Peço desculpa a quem ler este artigo pelo seu tom um pouco melancólico, mas é assim que me sinto hoje.
Tenho uma família pequena. Filha única, neta única pela parte materna, tenho 2 tios direitos e 4 primos que raramente vejo. Por muito que os laços afectivos me unam a estes familiares, exceptuando a minha prima, a minha família mais próxima além de pais e avós maternos, foi aquela que tive a sorte de a vida me dar a conhecer. Calhou um primo da minha mãe ser criado pela minha avó para fazer as vezes de irmão mais velho e ao lado da minha avó morar uma família com quem sempre tivémos excelentes relações. Zete, a mãe, foi uma avó para mim, Nela, a filha mais velha cuidou de mim quando era pequenina e tenho por ela uma ternura que sou incapaz de descrever e a filha mais nova é a minha madrinha.
A morte da Zete foi muito penosa para mim. Ela foi morrendo aos poucos, nos últimos anos já não me conhecia, repetia-se, dava-me outros nomes, mas conservava o mesmo sorriso. Quando me lembro dela é desse sorriso.
Hoje fui ao funeral do marido da Nela. Ele vivia na Alemanha, vinha cá só de vez em quando visitar a mulher. Era um homem alegre, brincalhão que me ofereceu os melhores brinquedos que tive na infância, que me proporcionou uma viagem de descapotável, que me fazia rir. O que mais custou nesta morte súbita foi a minha incapacidade para consolar a Nela. O que dizer? O que fazer? Custa tanto ver alguém de quem gostamos a sofrer. Resta-nos dar um abraço e um beijo e mais nada...
Hoje não consegui de deixar de pensar nos meus mortos. Em especial nos meus avós paternos que não pude conhecer como gostaria e na Zete. Como dizia alguém "Recordar é viver" e lembrar-me deles é a melhor homenagem que lhes posso fazer. De cada um guardo uma memória especial: as palavras da minha avó quando numa tarde de sábado esteve a ver comigo um filme e gostou, o olhar peculiar do meu avô e a última vez que o vi, o sorriso da Zete.

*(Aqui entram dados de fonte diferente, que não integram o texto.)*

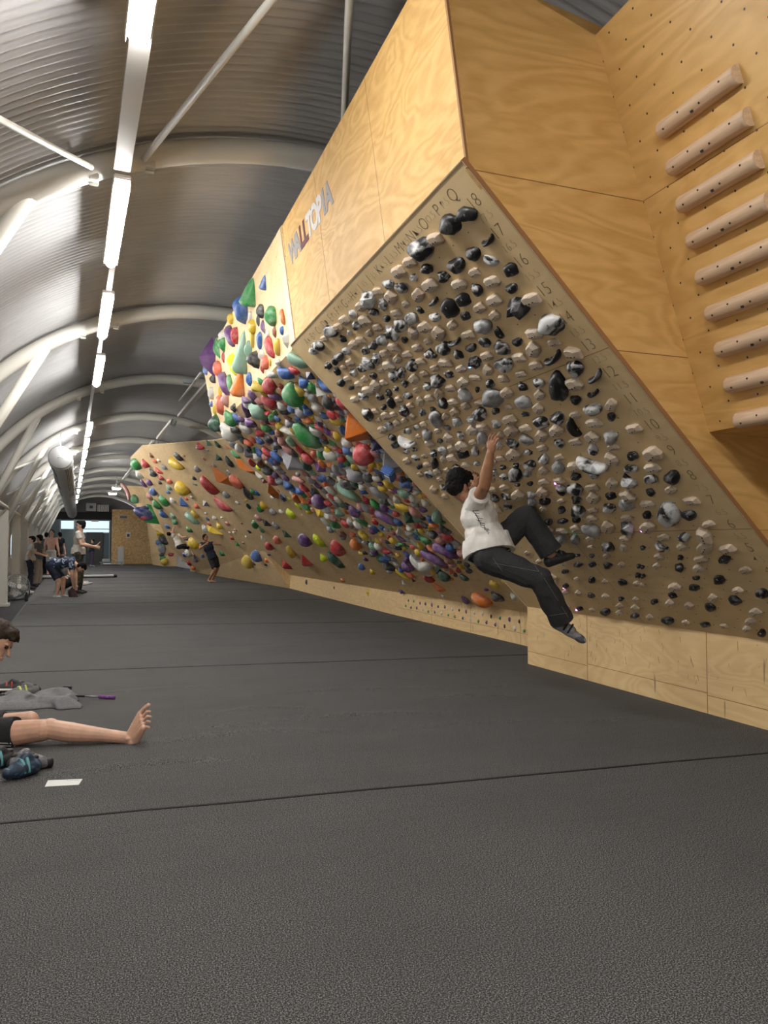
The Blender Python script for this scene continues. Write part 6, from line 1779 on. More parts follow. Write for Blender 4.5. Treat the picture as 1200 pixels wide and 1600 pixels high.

Além de tudo isto, não me largou o resto do dia as palavras do padre na cerimónia: "Só temos esta vida". Quando nos lembram isso e, em momentos como este, reconhecemos como somos pequenos e frágeis e como desperdiçamos o nosso tempo de maneiras tão fúteis, como é uma perda de tempo chatearmo-nos com as pessoas por coisas pequenas, como temos tantas vezes as prioridades viradas do avesso.
E por isto tudo, hoje andei zangada comigo própria por andar a desperdiçar a vida e não a fazer aquilo que queria e deveria, por não aproveitar mais o tempo para estar com aqueles de quem gosto e mostrar-lhes o quanto os amo.
A morte faz parte da vida. E de uma forma ou doutra, e de formas que não quero hoje aqui confessar, os meus mortos têm-me dado vida, embora preferisse ainda tê-los aqui comigo, tal como preferia morrer primeiro para não ficar sem aqueles que fazem hoje parte da minha vida, mas não sou eu quem decide, por isso resta-me continuar a gozar todos os momentos em que estamos juntos e esforçar-me por aproveitar bem a vida. Afinal só tenho esta vida.